Che cos’è un popolo senza memoria? Meno ancora dell’ombra di sé stesso. Ecco perché a Dharbek esistono gli Mnemonikos, cui è affidata la memorizzazione e tradizione orale della storia e dei miti. E Daviot non poteva che diventare uno di essi, dopo che la visione di un vascello volante dei cavalieri Kho’rabi - il braccio armato dgli stregoni di Ahn-feshang - aveva così colpito la sua fantasia che, di quell’incontro, aveva dimostrato di ricordare vividamente ogni attimo, ogni dettaglio.
Ma gli Mnemonikos viaggiano attraverso il paese, vedono mille cose e così Daviot scopre l’ingiustizia e la sopraffazione su cui si regge l’equilibrio del suo mondo: scopre i Mutati - animali antropomorfizzati fino alle soglie della condizione umana, ma utilizzati come schiavi - e comincia a dubitare perfino della santità del perenne conflitto con i Kho’rabi, che aveva dato sempre per scontato. Ma la via che porta alla pace è solitaria e dolorosa, tolto un pugno d’amici e una donna che lo ama: è la via di un rinnegato.
Troverà Daviot le risposte che cerca? Quello che è certo è che esse sono nell’estremo nord, dove si sono ritirati i Signori del Cielo, i Draghi, diventando leggenda nella terra di Dharbek.
Angus Wells è un prolifico autore statunitense, che si è reso noto in Italia con la Trilogia di Tezin-Dar (Editrice Nord) e con la Trilogia di Ashar (Armenia), tutte e due belle, ma non particolarmente memorabili.
Nel 1993 è uscito negli Stati Uniti questo suo I Signori del Cielo, che fortunatamente si discosta dai temi trattati nei precedenti libri; è un’opera voluminosa e piacevole.
Lo stile e la narrazione sono decisamente migliorati, più fluidi e accessibili; i capitoli tendono a rimanere molto lunghi, però, e a volte si fa fatica a finirli; i personaggi sono ben delineati, anche se un po’ stereotipati, e la narrazione in prima persona a volte risulta un po’ frustrante, dando alla lettura il perenne gusto del flashback.
La trama è davvero interessante. Il tipo di narrazione crea durante la lettura numerosi quesiti, che stimolano il lettore e che vengono svelati mano a mano che si va avanti. Non c’è un finale netto, perché gli eventi conclusivi avvengono per gradi, cosa che in questo libro è indispensabile.
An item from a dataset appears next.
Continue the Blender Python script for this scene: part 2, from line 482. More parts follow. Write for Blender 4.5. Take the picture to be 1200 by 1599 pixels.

Sia i personaggi che alcune situazioni sono a volte un po’ scontate, come se lo scrittore peccasse d’ingenuità, ma non ledono la validità del libro; il dilungarsi della narrazione su eventi secondari, tanto quanto sui principali, ha allungato il testo, a volte rendendolo un pelino tedioso; si ha l’impressione che Wells avrebbe potuto rendere giustizia alla storia altrettanto bene anche con duecento pagine di meno. Tuttavia, i punti più lenti si superano e si arriva facilmente al finale.
Buona l’idea della narrazione come se fossero le memorie del protagonista, una sorta di diario-testamento per i posteri, anche se non originalissima. Buona anche la resa del popolo Kho’Rabi, che ricorda da vicino i samurai del Giappone medievale.
Un’altra nota negativa è legata alla traduzione, che a volte zoppica vistosamente, lasciandoci interi paragrafi comprensibili solo con fatica e immaginazione.
È un libro che consiglio a chiunque non si faccia spaventare dal numero di pagine; non è qualcosa di epocale o particolarmente nuovo, ma lo si legge molto volentieri.